RAW is not an image. It is raw sensor data. The camera records everything it sees without committing to any processing decisions. That means you get to decide, after the fact, exactly what white balance and colour grade you want. A photo that looks unsalvageable on the back of the camera can become a clean, broadcast-quality image in a minute of editing.
For PDC and WDF event coverage, where image quality reflects directly on the credibility of your coverage, that difference matters enormously.
What RAW Files Actually Give You on the Oche
The practical advantages go beyond colour correction. Here is what you gain by shooting RAW at a darts tournament:
Exposure recovery: Underexpose slightly to protect your highlights on the brightly lit stage, then lift the shadows in post without introducing grain.
Noise control: RAW converters apply noise reduction to the original sensor data, which is far more effective than applying it to a compressed JPG.
Sharpening on your terms: Camera-applied JPG sharpening often halos around player arms and dart shafts mid-throw. RAW lets you apply sharpening only where you want it.
Non-destructive editing: Your original file never changes, so you can always go back and re-export with different settings.
Full bit depth: Most cameras capture 12 or 14 bits of tonal data per channel. A JPG collapses that to 8 bits. That extra data is what lets you rescue a near-miss exposure.
The tradeoff is file size. RAW files from a modern mirrorless body sit between 20MB and 45MB each. Shoot 400 frames at a session and you are moving around 10GB of data. That is why the conversion step matters.
Converting RAW Files Without Buying Expensive Software
This is the step where a lot of fan photographers and smaller tournament organisers give up. They assume they need Lightroom, which costs a monthly subscription, or Photoshop, which costs more. They end up either publishing camera-processed JPGs and accepting the quality loss, or spending money they had not budgeted for.
There is a better path. Browser-based RAW to JPG conversion handles this directly from your desktop without installing anything. You upload your RAW files, the converter processes them, and you download clean JPGs ready for web or social. For photographers covering a local BDO affiliate event or a county darts night, it is a practical workflow that requires no ongoing software cost.
For event coverage where turnaround speed matters, the process looks like this:
Pull your memory card after your shooting session.
Sort your selects in your file browser and delete obvious misses first.
Open the browser-based converter and batch upload your chosen RAW files.
Download the converted JPGs and drop them into your publishing folder.
Resize or crop for your target platform before uploading.

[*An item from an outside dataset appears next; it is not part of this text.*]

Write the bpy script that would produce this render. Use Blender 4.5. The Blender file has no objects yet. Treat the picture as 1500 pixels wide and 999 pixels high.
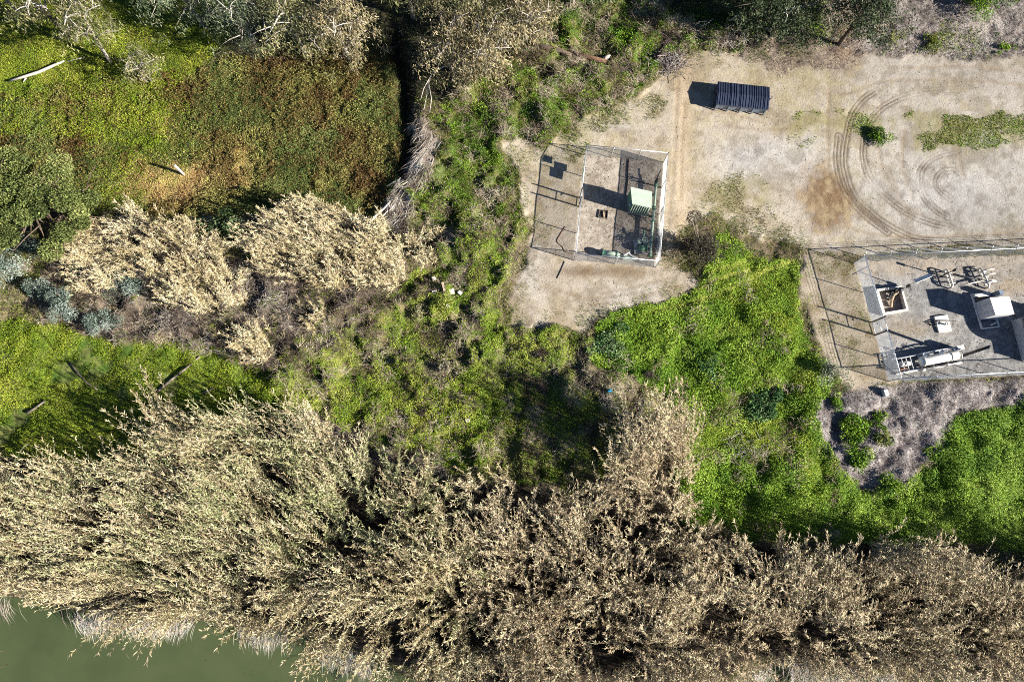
import bpy, math, random
import numpy as np
from mathutils import Vector, Matrix

SEED = 7
rng = np.random.default_rng(SEED)
random.seed(SEED)
scene = bpy.context.scene
COL = scene.collection

# ------------------------------------------------------------------ camera
W0, H0 = 1500.0, 999.0
FPX = 1000.0
NAD = (745.0, 685.0)           # where straight down falls in the photograph
CAMH = 68.0
dn = np.array([NAD[0] - W0 / 2, -(NAD[1] - H0 / 2), -FPX]); dn /= np.linalg.norm(dn)
up_w = -dn                                   # world up, in camera axes
yw = np.array([0, 1, 0]) - up_w * up_w[1]; yw /= np.linalg.norm(yw)
xw = np.cross(yw, up_w)
R = np.array([xw, yw, up_w])                 # rows: world axes in camera coords -> world = R @ cam
CAM = np.array([0, 0, CAMH])

def at(px, py, z=0.0):
    d = R @ np.array([px - W0 / 2, -(py - H0 / 2), -FPX])
    t = (z - CAMH) / d[2]
    p = CAM + d * t
    return np.array([p[0], p[1], z])

def to_px(x, y, z=0.0):
    P = np.stack([x, y, np.zeros_like(x) + z - CAMH], -1) @ R    # cam = R^T @ world
    return W0 / 2 + FPX * P[..., 0] / -P[..., 2], H0 / 2 - FPX * P[..., 1] / -P[..., 2]

cam_d = bpy.data.cameras.new('camera'); cam_o = bpy.data.objects.new('camera', cam_d); COL.objects.link(cam_o)
cam_d.sensor_width = 36; cam_d.lens = 36 * FPX / W0; cam_d.clip_end = 4000; cam_d.clip_start = 0.5
m4 = Matrix([[*R[0], CAM[0]], [*R[1], CAM[1]], [*R[2], CAM[2]], [0, 0, 0, 1]])
cam_o.matrix_world = m4
scene.camera = cam_o

# ------------------------------------------------------------------ noise
_LAT = [np.random.default_rng(100 + k).random((256, 256)) for k in range(24)]
def vnoise(x, y, seed):
    L = _LAT[seed % 24]
    xi = np.floor(x).astype(int); yi = np.floor(y).astype(int)
    fx = x - xi; fy = y - yi
    fx = fx * fx * (3 - 2 * fx); fy = fy * fy * (3 - 2 * fy)
    a = L[xi % 256, yi % 256]; b = L[(xi + 1) % 256, yi % 256]
    c = L[xi % 256, (yi + 1) % 256]; d = L[(xi + 1) % 256, (yi + 1) % 256]
    return (a * (1 - fx) + b * fx) * (1 - fy) + (c * (1 - fx) + d * fx) * fy
def fbm(x, y, size, seed, octv=4, gain=0.5):
    s = 0; amp = 1; tot = 0; f = 1.0 / size
    for k in range(octv):
        s = s + amp * vnoise(x * f + 17.3 * k + seed * 3.1, y * f + 9.7 * k + seed * 1.7, seed + k); tot += amp
        amp *= gain; f *= 2.03
    return s / tot
def sstep(a, b, v):
    t = np.clip((v - a) / (b - a), 0, 1); return t * t * (3 - 2 * t)
def inpoly(px, py, poly):
    r = np.zeros(px.shape, bool); n = len(poly)
    for i in range(n):
        x1, y1 = poly[i]; x2, y2 = poly[(i + 1) % n]
        if y1 == y2: continue
        c = ((y1 > py) != (y2 > py)) & (px < (x2 - x1) * (py - y1) / (y2 - y1) + x1)
        r ^= c
    return r
def dist_line(px, py, pts):
    d = np.full(px.shape, 1e9)
    for (x1, y1), (x2, y2) in zip(pts[:-1], pts[1:]):
        dx, dy = x2 - x1, y2 - y1; L = dx * dx + dy * dy
        t = np.clip(((px - x1) * dx + (py - y1) * dy) / L, 0, 1)
        d = np.minimum(d, np.hypot(px - x1 - t * dx, py - y1 - t * dy))
    return d
def blur(a, n, it=2):
    for _ in range(it):
        for ax in (0, 1):
            pad = [(0, 0), (0, 0)]; pad[ax] = (n + 1, n)
            c = np.cumsum(np.pad(a, pad, mode='edge'), axis=ax)
            k = 2 * n + 1
            a = (np.take(c, range(k, c.shape[ax]), ax) - np.take(c, range(0, c.shape[ax] - k), ax)) / k
    return a
def spline(pts, n=8):
    P = np.array(pts, float); out = []
    Q = np.vstack([2 * P[0] - P[1], P, 2 * P[-1] - P[-2]])
    for i in range(1, len(Q) - 2):
        for t in np.linspace(0, 1, n, endpoint=False):
            a, b, c, d = Q[i - 1], Q[i], Q[i + 1], Q[i + 2]
            out.append(0.5 * (2 * b + (c - a) * t + (2 * a - 5 * b + 4 * c - d) * t * t + (3 * b - a - 3 * c + d) * t ** 3))
    out.append(P[-1]); return [tuple(o) for o in out]

# ------------------------------------------------------------------ zones of the ground (photograph pixels on the ground plane)
Z = {}
Z['yard'] = [(985, 92), (1012, 78), (1100, 78), (1200, 64), (1262, 74), (1330, 86), (1420, 84), (1800, 90), (1800, 352), (1500, 352),
             (1255, 374), (1185, 368), (1140, 350), (1085, 340), (1045, 318), (1012, 330), (988, 345), (984, 392), (1018, 408), (1018, 422),
             (990, 440), (930, 455), (870, 466), (848, 482), (800, 470), (765, 482), (752, 484), (742, 450), (764, 405), (778, 345),
             (756, 300), (755, 262), (742, 215), (762, 200), (792, 222), (818, 196), (850, 168), (900, 150), (958, 128)]
Z['westyard'] = [(1178, 366), (1250, 384), (1500, 372), (1800, 360), (1800, 545), (1500, 552), (1300, 564), (1250, 575), (1222, 560), (1205, 520), (1185, 460), (1168, 400)]
Z['compound'] = [(1252, 384), (1500, 373), (1800, 358), (1800, 537), (1500, 547), (1301, 558)]
Z['litter'] = [(1190, 580), (1250, 572), (1500, 556), (1800, 550), (1800, 590), (1500, 590), (1400, 600), (1385, 650), (1345, 690), (1325, 730), (1260, 720), (1215, 690), (1195, 620)]
Z['litter_top'] = [(1215, -160), (1800, -160), (1800, 86), (1420, 84), (1330, 86), (1262, 74), (1205, 62)]
Z['darkmulch'] = [(1085, 62), (1200, 45), (1265, 72), (1250, 100), (1150, 105), (1090, 90)]
Z['weeds'] = [(856, 490), (880, 464), (940, 455), (1000, 440), (1030, 405), (1050, 345), (1080, 340), (1110, 372), (1165, 382), (1176, 402), (1172, 450),
              (1192, 520), (1225, 560), (1195, 580), (1192, 610), (1215, 650), (1228, 690), (1262, 715), (1330, 745), (1400, 800), (1340, 800), (1250, 800), (1180, 795), (1080, 790), (1000, 760), (985, 690), (1000, 610),
              (950, 560), (900, 552), (862, 520)]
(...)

That last step is where a lot of otherwise decent darts photos lose their impact.
Cropping for Different Platforms and Why It Actually Matters
A photo that fills a widescreen blog post perfectly gets butchered when Instagram crops it to a square. A portrait shot that looks powerful on a phone crops oddly on a desktop feature. Getting your aspect ratios right is not obsessive detail work, it is basic respect for the image.

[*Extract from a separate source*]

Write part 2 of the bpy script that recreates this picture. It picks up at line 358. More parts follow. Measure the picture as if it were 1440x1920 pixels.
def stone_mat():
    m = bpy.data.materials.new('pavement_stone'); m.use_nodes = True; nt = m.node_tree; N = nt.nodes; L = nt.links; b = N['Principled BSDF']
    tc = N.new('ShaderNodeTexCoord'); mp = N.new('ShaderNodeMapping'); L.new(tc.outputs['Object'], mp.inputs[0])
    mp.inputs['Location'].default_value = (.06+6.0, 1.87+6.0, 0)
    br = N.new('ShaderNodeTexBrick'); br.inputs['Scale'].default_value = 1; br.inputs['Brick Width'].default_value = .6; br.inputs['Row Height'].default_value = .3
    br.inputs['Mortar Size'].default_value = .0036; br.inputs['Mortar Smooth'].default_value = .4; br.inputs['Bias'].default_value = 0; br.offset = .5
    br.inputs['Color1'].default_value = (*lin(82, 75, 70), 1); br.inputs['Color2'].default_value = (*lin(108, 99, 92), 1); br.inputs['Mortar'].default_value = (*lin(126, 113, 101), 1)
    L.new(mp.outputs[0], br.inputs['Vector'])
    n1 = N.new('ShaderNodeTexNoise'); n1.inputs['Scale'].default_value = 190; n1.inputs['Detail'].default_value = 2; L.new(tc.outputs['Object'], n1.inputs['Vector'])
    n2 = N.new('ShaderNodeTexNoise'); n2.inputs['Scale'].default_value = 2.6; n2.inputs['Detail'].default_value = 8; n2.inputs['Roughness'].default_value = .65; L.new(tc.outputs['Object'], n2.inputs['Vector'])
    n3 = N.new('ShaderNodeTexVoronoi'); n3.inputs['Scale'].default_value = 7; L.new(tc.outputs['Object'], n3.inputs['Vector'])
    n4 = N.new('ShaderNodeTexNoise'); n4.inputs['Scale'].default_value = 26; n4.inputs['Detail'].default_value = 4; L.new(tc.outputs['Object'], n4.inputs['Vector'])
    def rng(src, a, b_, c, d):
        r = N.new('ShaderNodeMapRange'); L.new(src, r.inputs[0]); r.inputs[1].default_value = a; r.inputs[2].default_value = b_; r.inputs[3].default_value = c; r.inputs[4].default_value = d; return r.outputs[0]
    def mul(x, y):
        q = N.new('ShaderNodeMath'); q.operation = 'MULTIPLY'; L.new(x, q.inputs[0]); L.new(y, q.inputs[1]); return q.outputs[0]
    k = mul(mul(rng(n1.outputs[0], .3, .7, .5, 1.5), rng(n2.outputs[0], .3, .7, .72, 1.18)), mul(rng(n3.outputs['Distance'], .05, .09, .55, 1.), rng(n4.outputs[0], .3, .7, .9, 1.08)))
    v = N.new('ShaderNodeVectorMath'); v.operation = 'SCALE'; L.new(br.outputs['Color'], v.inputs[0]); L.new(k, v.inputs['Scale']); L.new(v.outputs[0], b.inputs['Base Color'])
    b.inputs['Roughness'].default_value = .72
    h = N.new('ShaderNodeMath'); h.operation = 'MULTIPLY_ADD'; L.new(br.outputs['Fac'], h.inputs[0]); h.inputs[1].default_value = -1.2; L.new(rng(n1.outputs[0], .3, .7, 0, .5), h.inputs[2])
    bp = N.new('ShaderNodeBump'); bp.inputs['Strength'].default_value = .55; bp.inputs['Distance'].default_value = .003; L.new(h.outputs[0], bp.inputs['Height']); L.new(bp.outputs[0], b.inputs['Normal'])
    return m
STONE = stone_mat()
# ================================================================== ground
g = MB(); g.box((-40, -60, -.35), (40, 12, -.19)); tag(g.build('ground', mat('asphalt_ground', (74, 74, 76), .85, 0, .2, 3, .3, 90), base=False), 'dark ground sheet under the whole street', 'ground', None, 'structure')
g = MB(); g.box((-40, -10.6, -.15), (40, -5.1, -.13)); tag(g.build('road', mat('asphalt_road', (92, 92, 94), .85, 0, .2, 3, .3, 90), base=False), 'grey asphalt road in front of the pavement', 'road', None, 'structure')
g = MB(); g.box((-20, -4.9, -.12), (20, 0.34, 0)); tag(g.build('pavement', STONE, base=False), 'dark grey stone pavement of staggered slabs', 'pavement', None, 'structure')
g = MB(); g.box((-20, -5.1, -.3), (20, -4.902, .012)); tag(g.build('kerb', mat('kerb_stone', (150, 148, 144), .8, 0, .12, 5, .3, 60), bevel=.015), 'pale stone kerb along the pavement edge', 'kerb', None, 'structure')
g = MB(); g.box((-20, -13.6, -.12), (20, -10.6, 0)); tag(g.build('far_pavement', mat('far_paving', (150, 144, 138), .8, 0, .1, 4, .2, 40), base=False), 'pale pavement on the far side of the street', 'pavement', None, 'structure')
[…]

Rather than guessing these and eyeballing the crop in a photo app, use a ratio calculator to work out the exact pixel dimensions you need from your source image. If you are working from a 6000x4000px RAW export and need a 1080x1080 Instagram square, the calculator tells you the correct crop window so you are not stretching or compressing pixels.

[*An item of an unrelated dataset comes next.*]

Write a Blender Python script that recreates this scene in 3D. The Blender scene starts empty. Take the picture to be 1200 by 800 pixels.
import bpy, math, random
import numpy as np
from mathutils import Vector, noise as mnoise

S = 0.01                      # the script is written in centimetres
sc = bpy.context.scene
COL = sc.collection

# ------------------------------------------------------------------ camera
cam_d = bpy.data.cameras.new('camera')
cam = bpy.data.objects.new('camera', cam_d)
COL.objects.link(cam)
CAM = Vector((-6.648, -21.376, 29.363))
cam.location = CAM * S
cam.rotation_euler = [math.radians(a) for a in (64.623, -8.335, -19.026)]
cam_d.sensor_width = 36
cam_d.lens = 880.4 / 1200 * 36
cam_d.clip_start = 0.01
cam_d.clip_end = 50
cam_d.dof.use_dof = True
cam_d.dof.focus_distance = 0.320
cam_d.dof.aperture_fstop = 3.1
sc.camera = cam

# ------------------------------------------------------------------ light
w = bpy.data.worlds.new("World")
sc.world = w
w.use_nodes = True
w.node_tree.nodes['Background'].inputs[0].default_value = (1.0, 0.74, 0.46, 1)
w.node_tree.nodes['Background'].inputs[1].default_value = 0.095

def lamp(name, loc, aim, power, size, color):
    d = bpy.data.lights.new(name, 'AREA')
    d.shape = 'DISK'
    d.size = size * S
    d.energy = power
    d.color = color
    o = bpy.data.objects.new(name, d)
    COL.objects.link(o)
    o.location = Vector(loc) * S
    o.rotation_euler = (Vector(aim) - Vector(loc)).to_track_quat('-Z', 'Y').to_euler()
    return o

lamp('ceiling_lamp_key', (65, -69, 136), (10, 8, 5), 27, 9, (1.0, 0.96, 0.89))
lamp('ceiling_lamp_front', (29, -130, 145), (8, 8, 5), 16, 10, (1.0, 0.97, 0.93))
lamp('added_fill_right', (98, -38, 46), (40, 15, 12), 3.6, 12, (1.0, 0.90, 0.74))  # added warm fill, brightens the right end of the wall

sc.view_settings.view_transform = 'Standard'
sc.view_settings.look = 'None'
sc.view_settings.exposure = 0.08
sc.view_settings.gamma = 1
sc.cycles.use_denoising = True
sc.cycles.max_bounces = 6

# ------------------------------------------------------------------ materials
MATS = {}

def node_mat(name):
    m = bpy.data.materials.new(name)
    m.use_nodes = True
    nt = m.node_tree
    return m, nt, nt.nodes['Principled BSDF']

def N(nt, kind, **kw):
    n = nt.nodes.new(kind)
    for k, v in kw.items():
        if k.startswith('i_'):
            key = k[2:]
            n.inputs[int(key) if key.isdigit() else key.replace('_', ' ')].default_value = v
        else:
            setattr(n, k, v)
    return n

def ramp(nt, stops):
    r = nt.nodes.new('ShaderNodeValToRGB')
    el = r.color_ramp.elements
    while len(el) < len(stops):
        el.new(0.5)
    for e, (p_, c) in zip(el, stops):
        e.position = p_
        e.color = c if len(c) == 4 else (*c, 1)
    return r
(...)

Getting this right consistently is what separates tournament photography that looks professional from coverage that feels thrown together.
Scoreboard Screenshots and the PNG Problem
This one comes up constantly in darts content creation and tournament organisation. You are watching coverage of a major PDC event or a WDF qualifier, you grab a screenshot of the scoreboard graphic, and you end up with a PNG file. Broadcast graphics are almost always captured as PNG because the format handles sharp edges and text cleanly without compression artefacts.
The problem is that PNG files are heavy. A full-screen scoreboard screenshot from a 1080p stream can sit at 1.5MB to 2MB. For a blog post that includes four or five of these, your page load time collapses. Most readers on mobile will bail before it finishes.
Converting those scoreboard PNGs to JPG using a dedicated PNG to JPG converter drops file size by 60 to 80 percent without visible quality loss on screen. For pure text and graphic content like a scoreboard, the visual difference is negligible. The page speed difference is significant.
This is particularly relevant for tournament organisers who publish match reports or results roundups. A clean, fast-loading blog post with compressed images gets indexed better and read more than a slow-loading one with massive PNG files embedded throughout.
It is also worth noting that understanding how image formats work connects to broader digital preservation thinking. The Library of Congress publishes detailed format sustainability guidance for anyone managing long-term photographic archives, which is something larger darts organisations running historical records should consider.
From the Oche to the Internet: Putting It All Together
The full workflow is shorter than it sounds. Shoot in RAW at the venue to protect your image quality under difficult arena lighting. Convert your selects using a browser tool so you do not need to invest in a subscription suite. Crop to the correct ratio for each platform using a calculator so nothing gets distorted or awkwardly cropped by the platform's own algorithm. Compress any broadcast PNGs before they go into your articles.
None of these steps require professional photography training or expensive software. They require understanding why each step matters, and now you do. The darts content creator who consistently publishes sharp, correctly exposed, properly formatted images from PDC or WDF events builds an audience faster than one who does not, regardless of how good their shot selection is at the venue.
Your camera does most of the hard work when you let RAW handle the capture. The conversion workflow handles the rest.